PROBLEM TO WORK ON =
Repeat the listing in full, word for word.

==*==

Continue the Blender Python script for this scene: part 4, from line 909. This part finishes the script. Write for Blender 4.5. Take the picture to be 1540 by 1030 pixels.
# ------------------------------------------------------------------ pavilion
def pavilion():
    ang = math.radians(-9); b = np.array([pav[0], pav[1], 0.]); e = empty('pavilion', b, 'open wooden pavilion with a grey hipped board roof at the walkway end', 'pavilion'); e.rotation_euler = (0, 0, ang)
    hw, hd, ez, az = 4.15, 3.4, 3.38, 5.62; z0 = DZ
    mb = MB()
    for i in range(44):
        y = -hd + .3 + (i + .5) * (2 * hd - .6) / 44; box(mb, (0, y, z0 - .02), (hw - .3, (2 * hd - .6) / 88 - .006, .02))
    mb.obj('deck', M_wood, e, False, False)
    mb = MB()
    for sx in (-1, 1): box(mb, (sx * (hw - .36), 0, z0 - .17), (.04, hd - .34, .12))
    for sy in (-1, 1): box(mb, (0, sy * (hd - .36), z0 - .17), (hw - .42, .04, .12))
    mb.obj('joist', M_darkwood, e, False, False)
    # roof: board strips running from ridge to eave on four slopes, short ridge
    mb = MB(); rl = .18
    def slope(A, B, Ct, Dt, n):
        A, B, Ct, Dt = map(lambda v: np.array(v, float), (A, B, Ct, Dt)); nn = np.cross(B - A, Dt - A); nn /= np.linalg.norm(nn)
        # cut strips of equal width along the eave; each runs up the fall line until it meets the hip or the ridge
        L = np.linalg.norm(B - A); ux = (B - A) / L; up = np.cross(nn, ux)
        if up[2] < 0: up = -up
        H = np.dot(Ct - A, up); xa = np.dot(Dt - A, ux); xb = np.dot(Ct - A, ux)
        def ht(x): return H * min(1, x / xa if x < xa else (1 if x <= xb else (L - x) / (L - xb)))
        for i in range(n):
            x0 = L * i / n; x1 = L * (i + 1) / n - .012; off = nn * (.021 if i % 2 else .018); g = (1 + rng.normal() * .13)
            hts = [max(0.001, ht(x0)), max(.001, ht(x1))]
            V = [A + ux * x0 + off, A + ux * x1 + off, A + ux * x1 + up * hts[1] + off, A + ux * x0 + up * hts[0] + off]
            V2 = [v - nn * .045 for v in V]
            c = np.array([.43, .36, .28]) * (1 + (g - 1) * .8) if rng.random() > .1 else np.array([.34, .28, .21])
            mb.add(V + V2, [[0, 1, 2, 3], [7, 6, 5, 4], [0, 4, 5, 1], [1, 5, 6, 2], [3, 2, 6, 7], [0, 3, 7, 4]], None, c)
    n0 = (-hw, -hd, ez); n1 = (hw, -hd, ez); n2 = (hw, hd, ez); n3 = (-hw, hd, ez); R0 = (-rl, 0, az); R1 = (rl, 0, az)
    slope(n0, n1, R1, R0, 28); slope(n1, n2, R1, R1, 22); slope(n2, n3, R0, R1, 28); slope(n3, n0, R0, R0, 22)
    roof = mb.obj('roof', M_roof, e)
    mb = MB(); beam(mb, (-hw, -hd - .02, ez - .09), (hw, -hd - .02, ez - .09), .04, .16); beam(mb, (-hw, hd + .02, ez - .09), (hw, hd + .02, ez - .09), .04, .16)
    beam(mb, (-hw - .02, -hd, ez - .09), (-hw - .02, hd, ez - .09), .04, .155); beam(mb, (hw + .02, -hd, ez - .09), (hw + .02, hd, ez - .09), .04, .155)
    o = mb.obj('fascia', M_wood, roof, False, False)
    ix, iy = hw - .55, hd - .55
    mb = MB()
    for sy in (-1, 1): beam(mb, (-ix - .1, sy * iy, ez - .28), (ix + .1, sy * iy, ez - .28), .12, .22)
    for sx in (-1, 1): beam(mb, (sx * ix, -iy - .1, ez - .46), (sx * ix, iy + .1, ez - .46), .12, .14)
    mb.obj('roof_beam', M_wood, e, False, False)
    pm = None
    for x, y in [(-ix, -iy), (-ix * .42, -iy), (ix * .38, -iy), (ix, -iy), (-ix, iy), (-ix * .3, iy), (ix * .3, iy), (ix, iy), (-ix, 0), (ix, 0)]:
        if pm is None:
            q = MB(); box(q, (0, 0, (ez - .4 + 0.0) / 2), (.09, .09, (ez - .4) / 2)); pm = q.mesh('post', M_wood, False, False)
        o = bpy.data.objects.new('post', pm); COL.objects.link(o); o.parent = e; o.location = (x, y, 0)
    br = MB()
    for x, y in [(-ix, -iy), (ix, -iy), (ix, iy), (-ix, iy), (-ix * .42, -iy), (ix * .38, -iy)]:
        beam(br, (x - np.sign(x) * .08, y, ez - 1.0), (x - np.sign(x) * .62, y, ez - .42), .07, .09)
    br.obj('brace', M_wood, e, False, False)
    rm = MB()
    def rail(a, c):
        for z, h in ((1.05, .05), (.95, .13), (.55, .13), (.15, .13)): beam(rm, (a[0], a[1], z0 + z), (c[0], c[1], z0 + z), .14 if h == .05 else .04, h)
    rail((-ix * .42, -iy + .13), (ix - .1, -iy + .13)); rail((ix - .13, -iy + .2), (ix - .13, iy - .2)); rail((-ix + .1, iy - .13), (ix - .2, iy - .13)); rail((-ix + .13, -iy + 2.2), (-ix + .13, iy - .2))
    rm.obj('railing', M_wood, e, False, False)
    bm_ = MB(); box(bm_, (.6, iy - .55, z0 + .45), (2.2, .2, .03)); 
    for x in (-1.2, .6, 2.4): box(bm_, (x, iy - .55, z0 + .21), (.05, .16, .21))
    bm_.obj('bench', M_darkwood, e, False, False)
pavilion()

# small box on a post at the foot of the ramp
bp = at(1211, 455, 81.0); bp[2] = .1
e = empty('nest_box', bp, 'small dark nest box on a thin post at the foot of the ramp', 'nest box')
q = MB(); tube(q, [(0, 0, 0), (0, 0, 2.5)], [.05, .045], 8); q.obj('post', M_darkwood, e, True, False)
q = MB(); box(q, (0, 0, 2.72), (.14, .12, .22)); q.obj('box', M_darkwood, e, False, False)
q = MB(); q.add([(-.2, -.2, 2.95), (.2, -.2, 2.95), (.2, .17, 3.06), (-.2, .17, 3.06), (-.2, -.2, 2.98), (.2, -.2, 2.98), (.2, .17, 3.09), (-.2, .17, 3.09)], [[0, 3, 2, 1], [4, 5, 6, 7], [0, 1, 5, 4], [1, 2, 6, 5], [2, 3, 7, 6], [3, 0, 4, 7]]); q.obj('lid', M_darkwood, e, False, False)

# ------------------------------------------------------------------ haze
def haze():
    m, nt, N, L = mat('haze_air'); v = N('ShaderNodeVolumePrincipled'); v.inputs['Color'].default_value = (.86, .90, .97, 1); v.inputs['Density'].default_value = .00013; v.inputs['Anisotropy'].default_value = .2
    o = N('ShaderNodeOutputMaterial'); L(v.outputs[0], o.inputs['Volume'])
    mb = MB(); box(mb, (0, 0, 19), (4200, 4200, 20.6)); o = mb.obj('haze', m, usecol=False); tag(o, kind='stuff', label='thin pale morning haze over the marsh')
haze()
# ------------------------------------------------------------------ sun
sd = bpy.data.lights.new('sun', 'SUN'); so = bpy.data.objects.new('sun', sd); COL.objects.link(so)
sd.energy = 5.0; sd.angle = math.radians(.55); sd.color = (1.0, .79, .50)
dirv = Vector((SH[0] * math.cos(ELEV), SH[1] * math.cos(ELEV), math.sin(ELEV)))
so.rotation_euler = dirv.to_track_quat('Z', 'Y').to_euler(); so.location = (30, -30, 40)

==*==

EXPECTED ANSWER =
Continue the Blender Python script for this scene: part 4, from line 909. This part finishes the script. Write for Blender 4.5. Take the picture to be 1540 by 1030 pixels.
# ------------------------------------------------------------------ pavilion
def pavilion():
    ang = math.radians(-9); b = np.array([pav[0], pav[1], 0.]); e = empty('pavilion', b, 'open wooden pavilion with a grey hipped board roof at the walkway end', 'pavilion'); e.rotation_euler = (0, 0, ang)
    hw, hd, ez, az = 4.15, 3.4, 3.38, 5.62; z0 = DZ
    mb = MB()
    for i in range(44):
        y = -hd + .3 + (i + .5) * (2 * hd - .6) / 44; box(mb, (0, y, z0 - .02), (hw - .3, (2 * hd - .6) / 88 - .006, .02))
    mb.obj('deck', M_wood, e, False, False)
    mb = MB()
    for sx in (-1, 1): box(mb, (sx * (hw - .36), 0, z0 - .17), (.04, hd - .34, .12))
    for sy in (-1, 1): box(mb, (0, sy * (hd - .36), z0 - .17), (hw - .42, .04, .12))
    mb.obj('joist', M_darkwood, e, False, False)
    # roof: board strips running from ridge to eave on four slopes, short ridge
    mb = MB(); rl = .18
    def slope(A, B, Ct, Dt, n):
        A, B, Ct, Dt = map(lambda v: np.array(v, float), (A, B, Ct, Dt)); nn = np.cross(B - A, Dt - A); nn /= np.linalg.norm(nn)
        # cut strips of equal width along the eave; each runs up the fall line until it meets the hip or the ridge
        L = np.linalg.norm(B - A); ux = (B - A) / L; up = np.cross(nn, ux)
        if up[2] < 0: up = -up
        H = np.dot(Ct - A, up); xa = np.dot(Dt - A, ux); xb = np.dot(Ct - A, ux)
        def ht(x): return H * min(1, x / xa if x < xa else (1 if x <= xb else (L - x) / (L - xb)))
        for i in range(n):
            x0 = L * i / n; x1 = L * (i + 1) / n - .012; off = nn * (.021 if i % 2 else .018); g = (1 + rng.normal() * .13)
            hts = [max(0.001, ht(x0)), max(.001, ht(x1))]
            V = [A + ux * x0 + off, A + ux * x1 + off, A + ux * x1 + up * hts[1] + off, A + ux * x0 + up * hts[0] + off]
            V2 = [v - nn * .045 for v in V]
            c = np.array([.43, .36, .28]) * (1 + (g - 1) * .8) if rng.random() > .1 else np.array([.34, .28, .21])
            mb.add(V + V2, [[0, 1, 2, 3], [7, 6, 5, 4], [0, 4, 5, 1], [1, 5, 6, 2], [3, 2, 6, 7], [0, 3, 7, 4]], None, c)
    n0 = (-hw, -hd, ez); n1 = (hw, -hd, ez); n2 = (hw, hd, ez); n3 = (-hw, hd, ez); R0 = (-rl, 0, az); R1 = (rl, 0, az)
    slope(n0, n1, R1, R0, 28); slope(n1, n2, R1, R1, 22); slope(n2, n3, R0, R1, 28); slope(n3, n0, R0, R0, 22)
    roof = mb.obj('roof', M_roof, e)
    mb = MB(); beam(mb, (-hw, -hd - .02, ez - .09), (hw, -hd - .02, ez - .09), .04, .16); beam(mb, (-hw, hd + .02, ez - .09), (hw, hd + .02, ez - .09), .04, .16)
    beam(mb, (-hw - .02, -hd, ez - .09), (-hw - .02, hd, ez - .09), .04, .155); beam(mb, (hw + .02, -hd, ez - .09), (hw + .02, hd, ez - .09), .04, .155)
    o = mb.obj('fascia', M_wood, roof, False, False)
    ix, iy = hw - .55, hd - .55
    mb = MB()
    for sy in (-1, 1): beam(mb, (-ix - .1, sy * iy, ez - .28), (ix + .1, sy * iy, ez - .28), .12, .22)
    for sx in (-1, 1): beam(mb, (sx * ix, -iy - .1, ez - .46), (sx * ix, iy + .1, ez - .46), .12, .14)
    mb.obj('roof_beam', M_wood, e, False, False)
    pm = None
    for x, y in [(-ix, -iy), (-ix * .42, -iy), (ix * .38, -iy), (ix, -iy), (-ix, iy), (-ix * .3, iy), (ix * .3, iy), (ix, iy), (-ix, 0), (ix, 0)]:
        if pm is None:
            q = MB(); box(q, (0, 0, (ez - .4 + 0.0) / 2), (.09, .09, (ez - .4) / 2)); pm = q.mesh('post', M_wood, False, False)
        o = bpy.data.objects.new('post', pm); COL.objects.link(o); o.parent = e; o.location = (x, y, 0)
    br = MB()
    for x, y in [(-ix, -iy), (ix, -iy), (ix, iy), (-ix, iy), (-ix * .42, -iy), (ix * .38, -iy)]:
        beam(br, (x - np.sign(x) * .08, y, ez - 1.0), (x - np.sign(x) * .62, y, ez - .42), .07, .09)
    br.obj('brace', M_wood, e, False, False)
    rm = MB()
    def rail(a, c):
        for z, h in ((1.05, .05), (.95, .13), (.55, .13), (.15, .13)): beam(rm, (a[0], a[1], z0 + z), (c[0], c[1], z0 + z), .14 if h == .05 else .04, h)
    rail((-ix * .42, -iy + .13), (ix - .1, -iy + .13)); rail((ix - .13, -iy + .2), (ix - .13, iy - .2)); rail((-ix + .1, iy - .13), (ix - .2, iy - .13)); rail((-ix + .13, -iy + 2.2), (-ix + .13, iy - .2))
    rm.obj('railing', M_wood, e, False, False)
    bm_ = MB(); box(bm_, (.6, iy - .55, z0 + .45), (2.2, .2, .03)); 
    for x in (-1.2, .6, 2.4): box(bm_, (x, iy - .55, z0 + .21), (.05, .16, .21))
    bm_.obj('bench', M_darkwood, e, False, False)
pavilion()

# small box on a post at the foot of the ramp
bp = at(1211, 455, 81.0); bp[2] = .1
e = empty('nest_box', bp, 'small dark nest box on a thin post at the foot of the ramp', 'nest box')
q = MB(); tube(q, [(0, 0, 0), (0, 0, 2.5)], [.05, .045], 8); q.obj('post', M_darkwood, e, True, False)
q = MB(); box(q, (0, 0, 2.72), (.14, .12, .22)); q.obj('box', M_darkwood, e, False, False)
q = MB(); q.add([(-.2, -.2, 2.95), (.2, -.2, 2.95), (.2, .17, 3.06), (-.2, .17, 3.06), (-.2, -.2, 2.98), (.2, -.2, 2.98), (.2, .17, 3.09), (-.2, .17, 3.09)], [[0, 3, 2, 1], [4, 5, 6, 7], [0, 1, 5, 4], [1, 2, 6, 5], [2, 3, 7, 6], [3, 0, 4, 7]]); q.obj('lid', M_darkwood, e, False, False)

# ------------------------------------------------------------------ haze
def haze():
    m, nt, N, L = mat('haze_air'); v = N('ShaderNodeVolumePrincipled'); v.inputs['Color'].default_value = (.86, .90, .97, 1); v.inputs['Density'].default_value = .00013; v.inputs['Anisotropy'].default_value = .2
    o = N('ShaderNodeOutputMaterial'); L(v.outputs[0], o.inputs['Volume'])
    mb = MB(); box(mb, (0, 0, 19), (4200, 4200, 20.6)); o = mb.obj('haze', m, usecol=False); tag(o, kind='stuff', label='thin pale morning haze over the marsh')
haze()
# ------------------------------------------------------------------ sun
sd = bpy.data.lights.new('sun', 'SUN'); so = bpy.data.objects.new('sun', sd); COL.objects.link(so)
sd.energy = 5.0; sd.angle = math.radians(.55); sd.color = (1.0, .79, .50)
dirv = Vector((SH[0] * math.cos(ELEV), SH[1] * math.cos(ELEV), math.sin(ELEV)))
so.rotation_euler = dirv.to_track_quat('Z', 'Y').to_euler(); so.location = (30, -30, 40)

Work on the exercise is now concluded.